The company closed on the Schurz stations at the end of last year when its leverage ratio was 5.5x and predicts that figure will drop to the “lower fours” by the end of this year, said EVP/CFO Jim Ryan.

The company reported $173.7 million in revenue, which was the highest for any first quarter in Gray history. That was driven by political ads and retransmission consent fees.

Gray is unusual in that the company dropped its contract with Katz Television Group to act as the national rep firm and brought that business in-house.

Analysts peppered Gray executives with questions about that.

Ryan said national dollars are higher because Gray is no longer paying “a mid-single commission rate” on those dollars, which will really pay off this year with political ad revenue.

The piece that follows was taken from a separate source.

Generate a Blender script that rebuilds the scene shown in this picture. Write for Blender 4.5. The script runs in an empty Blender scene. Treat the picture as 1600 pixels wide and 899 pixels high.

The company estimates getting $143 million in political this year. National business was “well over half” comprised of political, previously he said.

“By going direct we will not be paying commissions on millions of dollars. That’s why we took advantage of our termination clause last year when we had the opportunity.”

Asked which ad categories typically get crowded out by political, Ryan said: “Auto loves a strong newscast and that’s where politicians want to be as well. We see this every political cycle.” The auto advertisers know the cycle too, and are not surprised in September and October when politicians “are trying to buy up all of our news inventory.”

In Q1, Gray reported revenue of $173.7 million (+30%), broadcast cash flow of $65.9 million (+41%), net income of $9 million, and free cash flow of $24.2 million (+10%).